We have learnt about the princple of superposition and its application to the area and centroid calculations to derive complex shapes.

We have learnt about how we can use smaller and smaller slices to approximate values like the area and second moment of area. We have also seen how this relates to integration and this is essentially what integration is doing for us.

We have seen how the principle of superposition can not be used for the second moment of area calculation but the parallel axis theorem gives us a simple formula that still allows us to break up complex shapes into simpler shapes that we can process.

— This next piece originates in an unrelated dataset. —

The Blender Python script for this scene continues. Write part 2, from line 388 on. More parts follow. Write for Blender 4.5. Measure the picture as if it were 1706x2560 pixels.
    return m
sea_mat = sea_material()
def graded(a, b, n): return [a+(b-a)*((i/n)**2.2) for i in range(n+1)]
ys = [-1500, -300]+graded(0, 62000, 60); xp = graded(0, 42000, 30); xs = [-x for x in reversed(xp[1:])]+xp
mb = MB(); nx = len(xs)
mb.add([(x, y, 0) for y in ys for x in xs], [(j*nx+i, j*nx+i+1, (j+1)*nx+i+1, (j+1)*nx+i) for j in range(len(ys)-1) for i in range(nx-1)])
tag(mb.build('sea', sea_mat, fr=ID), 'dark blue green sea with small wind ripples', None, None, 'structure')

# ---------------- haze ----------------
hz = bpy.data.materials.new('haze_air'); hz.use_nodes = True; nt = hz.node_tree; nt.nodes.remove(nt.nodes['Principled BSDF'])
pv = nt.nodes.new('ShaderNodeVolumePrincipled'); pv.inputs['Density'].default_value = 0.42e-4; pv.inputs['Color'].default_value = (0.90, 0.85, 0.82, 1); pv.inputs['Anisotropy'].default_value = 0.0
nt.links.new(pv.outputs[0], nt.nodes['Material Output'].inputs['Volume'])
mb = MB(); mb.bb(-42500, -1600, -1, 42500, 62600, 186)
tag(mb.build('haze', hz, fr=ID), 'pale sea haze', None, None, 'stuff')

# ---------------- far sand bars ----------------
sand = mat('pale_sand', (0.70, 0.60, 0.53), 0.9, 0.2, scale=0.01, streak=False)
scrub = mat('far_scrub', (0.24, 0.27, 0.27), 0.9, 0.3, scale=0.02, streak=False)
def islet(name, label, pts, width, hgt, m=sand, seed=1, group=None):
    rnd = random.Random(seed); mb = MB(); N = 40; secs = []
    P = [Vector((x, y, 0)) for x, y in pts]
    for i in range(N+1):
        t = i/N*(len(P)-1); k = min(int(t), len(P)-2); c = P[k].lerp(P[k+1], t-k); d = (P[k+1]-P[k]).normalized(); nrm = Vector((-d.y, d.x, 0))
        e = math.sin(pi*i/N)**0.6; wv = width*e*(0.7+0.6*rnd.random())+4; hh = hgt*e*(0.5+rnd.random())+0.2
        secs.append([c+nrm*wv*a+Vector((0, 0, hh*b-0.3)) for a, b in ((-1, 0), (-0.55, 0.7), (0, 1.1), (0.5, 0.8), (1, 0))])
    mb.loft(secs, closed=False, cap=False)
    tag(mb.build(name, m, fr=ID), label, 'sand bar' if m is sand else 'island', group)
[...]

We have looked at some simple and some complex examples and how to correctly calculate values for these shapes. By addressing one of the most complex shapes (that of a fillet radius or corner) we were able to undertake the calculations for an I Section in full without any simplifications required. We were able to investigate the contributions to the second moment of area (and thereby bending strength) for the different components of an I section to see what impact ignoring a particular part of the shape might have. We can now see that ignoring the fillet radius may lose us around 3% of the bending strength of the section which is conservative but may result in a less efficient design than if we considered it.